Sunday, 7 May 2023

King Charles III’s secret kingdom

 


King Charles III’s secret kingdom

 

What does Charles’s decades-long infatuation with rural Transylvania tell us about the kind of king he will be?

 

By Will Lloyd

https://www.newstatesman.com/long-reads/2023/05/lies-beneath-crown-royal-family-history-britain-romania-traditionalism

 

Illustration by André Carrilho

A few months ago I realised that the King of the United Kingdom was having another affair. The story of his first affair with Camilla Parker Bowles is well known. The King loved one woman, then married another. It took several decades for him to work this problem out, when, for most people, a visit to a solicitor, a court fee and six months of wrangling might have solved the issue.

 

Yet King Charles, even stacked alongside the other Windsors, really is not most people. He’s been called a dabbler and a meddler, a decent watercolourist and an expert plantsman. He’s compared himself to a tampon, and been likened to Arjuna, the mythic hero of the Bhagavad Gita. His attempts to publicise the benefits of eating mutton were less blockbuster than his televised admission, in 1994, of adultery. No figure in British public life has been as mocked, pilloried and abused as Charles. “Not all the water in the rough rude sea/Can wash the balm from an anointed king,” Shakespeare has Richard II claim. Well, with Charles, the rough sea tried. And tried.

 

Now, as his coronation beckons, that tide is going out. The King has been slowly rehabilitated. Call it the “He Was Right All Along” theory. Unlike the heirs apparent who litter England’s history with their whoring, gambling and drinking, Charles dedicated his time away from the polo field to service. Part of that service was issuing warnings.
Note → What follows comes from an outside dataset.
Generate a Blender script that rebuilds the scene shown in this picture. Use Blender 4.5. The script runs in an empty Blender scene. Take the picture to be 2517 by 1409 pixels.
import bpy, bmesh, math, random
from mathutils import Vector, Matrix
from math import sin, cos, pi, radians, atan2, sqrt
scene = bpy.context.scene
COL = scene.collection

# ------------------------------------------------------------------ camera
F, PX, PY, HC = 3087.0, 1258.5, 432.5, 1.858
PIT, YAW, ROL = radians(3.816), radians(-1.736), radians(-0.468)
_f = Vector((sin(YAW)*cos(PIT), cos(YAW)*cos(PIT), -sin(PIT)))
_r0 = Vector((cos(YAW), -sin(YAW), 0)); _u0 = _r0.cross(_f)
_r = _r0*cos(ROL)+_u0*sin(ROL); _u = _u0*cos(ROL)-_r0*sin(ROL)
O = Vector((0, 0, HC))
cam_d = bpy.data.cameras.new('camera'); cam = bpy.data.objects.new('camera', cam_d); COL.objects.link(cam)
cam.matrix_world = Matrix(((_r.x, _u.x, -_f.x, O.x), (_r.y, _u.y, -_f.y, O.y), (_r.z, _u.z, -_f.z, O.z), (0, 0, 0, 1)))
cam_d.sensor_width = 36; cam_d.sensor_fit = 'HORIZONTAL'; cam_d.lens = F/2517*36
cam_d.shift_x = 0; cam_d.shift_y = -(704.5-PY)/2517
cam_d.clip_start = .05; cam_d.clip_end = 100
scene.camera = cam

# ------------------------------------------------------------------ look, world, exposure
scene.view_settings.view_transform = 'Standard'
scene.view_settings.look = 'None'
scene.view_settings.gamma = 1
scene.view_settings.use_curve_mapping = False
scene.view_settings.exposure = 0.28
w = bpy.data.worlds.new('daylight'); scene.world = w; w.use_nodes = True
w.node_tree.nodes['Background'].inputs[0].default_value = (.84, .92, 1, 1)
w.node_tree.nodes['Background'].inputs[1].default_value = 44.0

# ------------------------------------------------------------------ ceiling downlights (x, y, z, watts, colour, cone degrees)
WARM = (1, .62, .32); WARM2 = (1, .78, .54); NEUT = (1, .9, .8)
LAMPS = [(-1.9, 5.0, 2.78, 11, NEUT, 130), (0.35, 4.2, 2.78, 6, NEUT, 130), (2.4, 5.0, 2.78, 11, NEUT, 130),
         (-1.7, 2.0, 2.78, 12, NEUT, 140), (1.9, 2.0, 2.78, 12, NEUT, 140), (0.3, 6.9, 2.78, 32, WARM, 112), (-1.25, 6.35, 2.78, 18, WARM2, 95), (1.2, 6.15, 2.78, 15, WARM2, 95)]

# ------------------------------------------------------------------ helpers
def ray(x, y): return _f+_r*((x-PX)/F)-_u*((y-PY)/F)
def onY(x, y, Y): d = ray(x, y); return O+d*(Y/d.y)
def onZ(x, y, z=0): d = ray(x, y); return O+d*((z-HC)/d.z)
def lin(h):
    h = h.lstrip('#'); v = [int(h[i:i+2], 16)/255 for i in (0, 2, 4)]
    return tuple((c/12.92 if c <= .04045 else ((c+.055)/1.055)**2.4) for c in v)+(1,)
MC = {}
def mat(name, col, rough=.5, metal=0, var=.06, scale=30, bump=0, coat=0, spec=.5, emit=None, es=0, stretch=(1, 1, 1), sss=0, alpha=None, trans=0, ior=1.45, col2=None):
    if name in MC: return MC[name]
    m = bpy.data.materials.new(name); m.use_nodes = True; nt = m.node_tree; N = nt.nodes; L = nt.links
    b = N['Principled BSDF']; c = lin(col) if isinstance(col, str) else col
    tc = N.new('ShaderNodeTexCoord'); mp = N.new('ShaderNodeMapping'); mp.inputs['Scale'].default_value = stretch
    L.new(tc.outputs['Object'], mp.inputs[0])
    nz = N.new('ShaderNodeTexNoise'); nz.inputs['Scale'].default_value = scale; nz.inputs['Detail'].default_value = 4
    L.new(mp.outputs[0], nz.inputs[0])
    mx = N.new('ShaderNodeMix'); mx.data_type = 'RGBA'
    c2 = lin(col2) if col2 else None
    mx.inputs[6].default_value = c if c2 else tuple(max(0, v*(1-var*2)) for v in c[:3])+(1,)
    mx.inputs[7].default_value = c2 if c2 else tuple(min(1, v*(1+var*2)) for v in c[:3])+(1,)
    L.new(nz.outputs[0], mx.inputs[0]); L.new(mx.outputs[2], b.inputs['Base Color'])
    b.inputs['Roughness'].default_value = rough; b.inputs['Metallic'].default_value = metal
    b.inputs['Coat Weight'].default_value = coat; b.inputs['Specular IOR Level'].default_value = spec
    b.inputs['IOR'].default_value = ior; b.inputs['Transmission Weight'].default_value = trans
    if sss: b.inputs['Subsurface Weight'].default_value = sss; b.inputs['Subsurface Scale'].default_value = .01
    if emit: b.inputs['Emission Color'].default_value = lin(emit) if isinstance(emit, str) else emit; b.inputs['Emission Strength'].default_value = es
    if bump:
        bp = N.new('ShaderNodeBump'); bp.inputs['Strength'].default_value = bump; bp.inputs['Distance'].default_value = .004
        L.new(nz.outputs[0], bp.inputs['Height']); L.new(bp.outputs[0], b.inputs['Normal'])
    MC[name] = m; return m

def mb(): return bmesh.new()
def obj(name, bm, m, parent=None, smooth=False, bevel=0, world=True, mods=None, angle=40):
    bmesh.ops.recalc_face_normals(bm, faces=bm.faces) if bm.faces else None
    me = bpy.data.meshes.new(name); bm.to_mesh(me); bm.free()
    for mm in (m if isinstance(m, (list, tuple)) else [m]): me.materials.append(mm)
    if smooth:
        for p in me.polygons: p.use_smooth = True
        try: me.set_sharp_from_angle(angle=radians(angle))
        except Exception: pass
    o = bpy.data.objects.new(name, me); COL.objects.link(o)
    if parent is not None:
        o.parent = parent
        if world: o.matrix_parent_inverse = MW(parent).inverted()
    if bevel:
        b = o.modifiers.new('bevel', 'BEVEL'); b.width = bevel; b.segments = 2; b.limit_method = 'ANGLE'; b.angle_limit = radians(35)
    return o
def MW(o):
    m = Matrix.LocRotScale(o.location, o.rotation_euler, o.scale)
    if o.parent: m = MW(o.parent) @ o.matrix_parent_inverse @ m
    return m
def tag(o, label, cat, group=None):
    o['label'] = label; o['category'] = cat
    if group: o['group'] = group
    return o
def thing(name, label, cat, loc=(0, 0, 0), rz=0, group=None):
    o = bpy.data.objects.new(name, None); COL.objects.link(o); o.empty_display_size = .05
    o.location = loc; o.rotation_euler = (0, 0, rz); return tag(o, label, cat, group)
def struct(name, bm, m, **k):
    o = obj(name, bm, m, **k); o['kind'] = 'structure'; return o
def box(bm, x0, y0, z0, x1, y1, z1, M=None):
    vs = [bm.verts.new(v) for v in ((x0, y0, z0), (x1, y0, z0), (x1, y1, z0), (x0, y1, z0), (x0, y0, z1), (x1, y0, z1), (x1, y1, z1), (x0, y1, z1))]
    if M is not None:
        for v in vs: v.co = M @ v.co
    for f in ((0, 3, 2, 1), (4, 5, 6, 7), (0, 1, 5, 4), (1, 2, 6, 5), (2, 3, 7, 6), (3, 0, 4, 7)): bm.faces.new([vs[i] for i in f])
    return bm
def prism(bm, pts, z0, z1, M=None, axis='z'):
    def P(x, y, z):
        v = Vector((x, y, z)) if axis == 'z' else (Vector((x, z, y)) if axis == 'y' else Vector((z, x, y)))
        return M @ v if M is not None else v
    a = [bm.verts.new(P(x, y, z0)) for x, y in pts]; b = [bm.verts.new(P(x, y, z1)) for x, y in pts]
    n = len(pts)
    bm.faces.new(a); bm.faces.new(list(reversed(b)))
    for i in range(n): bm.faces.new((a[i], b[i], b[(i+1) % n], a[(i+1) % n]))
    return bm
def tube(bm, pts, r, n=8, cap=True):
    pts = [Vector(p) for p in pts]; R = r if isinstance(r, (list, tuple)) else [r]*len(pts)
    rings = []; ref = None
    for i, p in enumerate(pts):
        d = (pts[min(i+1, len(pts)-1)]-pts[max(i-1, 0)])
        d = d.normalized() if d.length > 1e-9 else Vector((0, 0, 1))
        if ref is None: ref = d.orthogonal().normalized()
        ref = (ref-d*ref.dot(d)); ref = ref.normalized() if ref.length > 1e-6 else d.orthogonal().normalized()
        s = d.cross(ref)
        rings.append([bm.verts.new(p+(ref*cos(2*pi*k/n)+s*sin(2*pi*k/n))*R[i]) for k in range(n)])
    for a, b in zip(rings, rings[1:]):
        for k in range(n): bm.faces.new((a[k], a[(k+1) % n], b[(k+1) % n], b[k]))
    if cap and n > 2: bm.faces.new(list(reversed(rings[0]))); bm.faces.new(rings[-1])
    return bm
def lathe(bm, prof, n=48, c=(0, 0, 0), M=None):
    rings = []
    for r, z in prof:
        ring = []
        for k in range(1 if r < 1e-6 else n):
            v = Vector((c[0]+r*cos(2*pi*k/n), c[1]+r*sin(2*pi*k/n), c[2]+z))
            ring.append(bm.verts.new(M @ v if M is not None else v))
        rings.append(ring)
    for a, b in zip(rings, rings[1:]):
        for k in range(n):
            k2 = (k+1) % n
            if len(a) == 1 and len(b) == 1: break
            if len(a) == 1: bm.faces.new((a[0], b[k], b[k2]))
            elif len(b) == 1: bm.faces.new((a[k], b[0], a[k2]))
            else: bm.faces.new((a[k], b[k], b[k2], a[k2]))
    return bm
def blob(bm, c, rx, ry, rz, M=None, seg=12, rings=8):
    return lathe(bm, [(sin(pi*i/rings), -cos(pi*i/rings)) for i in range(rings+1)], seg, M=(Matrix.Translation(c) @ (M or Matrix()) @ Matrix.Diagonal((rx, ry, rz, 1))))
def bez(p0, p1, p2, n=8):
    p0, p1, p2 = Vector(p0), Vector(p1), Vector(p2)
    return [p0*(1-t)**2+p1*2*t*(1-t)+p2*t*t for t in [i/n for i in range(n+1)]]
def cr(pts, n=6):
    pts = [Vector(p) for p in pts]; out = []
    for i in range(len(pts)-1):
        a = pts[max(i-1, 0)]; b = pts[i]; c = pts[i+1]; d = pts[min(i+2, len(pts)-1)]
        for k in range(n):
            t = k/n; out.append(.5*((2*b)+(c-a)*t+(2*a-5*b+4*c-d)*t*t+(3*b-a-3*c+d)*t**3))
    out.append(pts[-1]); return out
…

He warned about climate change; he condemned aerosols; he lamented the illegal methods used to catch the Patagonian toothfish; he presumed that the Iraq War was a grave geostrategic error. “How on Earth did Mr Blair take us to war knowing what he knew?” Charles reportedly asked his closest aides.

 

Initially, all these opinions earned him a reputation as a crank. To the left, he sounded like some purple-faced country buffer; to the right, he sounded like a hippie academic moping in the Guardian. Yet the King had an intuitive feel for underground national currents that conventional politicians and commentators rarely understood. Time, so the theory goes, often proved that Charles was right.